Only eleven airlines fly the 285,000 miles of U.S. trunk routes, and seven American steamship lines dock in U.S. ports. By contrast, nearly 100 railroads the greatest conglomeration anywhere in the worldcompete unevenly over 214,000 miles of Class I track, both among themselves and with a growing number of trucks, buses, automobiles and barges. The result is massive inefficiency and chronic headaches for the U.S. railroad industry, which has failed to keep pace with the vast changes in public transportation.
One answer to the railroads' problems is the merger. Since 1959, the Interstate Commerce Commission has authorized 18 railroad mergers involving 34 lines, is now considering another nine requests. Last week, in the biggest and most significant such case to date, two ICC examiners recommended joining the Pennsylvania Railroad, the nation's largest, and the New York Central, its third largest. The recommendation, which came after 14 months of hearings in 18 cities and testimony from 450 witnesses, must be approved by the full eleven-member ICC board; the odds are in favor of approval.

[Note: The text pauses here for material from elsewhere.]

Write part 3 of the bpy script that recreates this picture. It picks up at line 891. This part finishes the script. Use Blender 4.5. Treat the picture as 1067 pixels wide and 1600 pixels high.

Altered Circumstances. The new road, whose name would be the Pennsylvania New York Central Transportation Co., would be the greatest new corporation on the U.S. business scene since U.S. Steel was formed 64 years ago. Penn-Central would become the 16th largest U.S. corporation and the world's largest transportation company: It would include 19,475 miles of road stretching from Virginia to Canada and west to St. Louis; initially, at least, it would also have 109,000 employees and 182 subsidiaries that do everything from mining coal to making freight cars. Yet even the Justice Department, which alone has opposed the merger for the usual antitrust reasons, is prepared to accede to it now. One reason: after deciding to make his run for the U.S. Senate, former Attorney General Robert F. Kennedy took one look at the railroad problem in New York, left behind at Justice a memo urging approval of the merger because "conditions have changed dramatically."
The plain fact is that the 13 struggling Eastern railroads can no longer survive without consolidation. Recognizing this, the ICC has already allowed the merger of the Chesapeake & Ohio with the Baltimore & Ohio, the Norfolk & Western with the Wabash and Nickel Plate. Even the bankrupt New Haven has found a partner. Two days after last week's Penn-Central finding, in accordance with the examiners' recommendation, the two roads agreed to take over the New Haven's red-ink freight business for $140 million in stock, bonds and cash. They want no part of its commuter business, which lost $11.5 million last year on 25,000 daily passengers to New York and Boston. In approving the proposed sale, the ICC examiners hinted that New York, Connecticut, Rhode Island and Massachusetts should find some way to subsidize commuter service.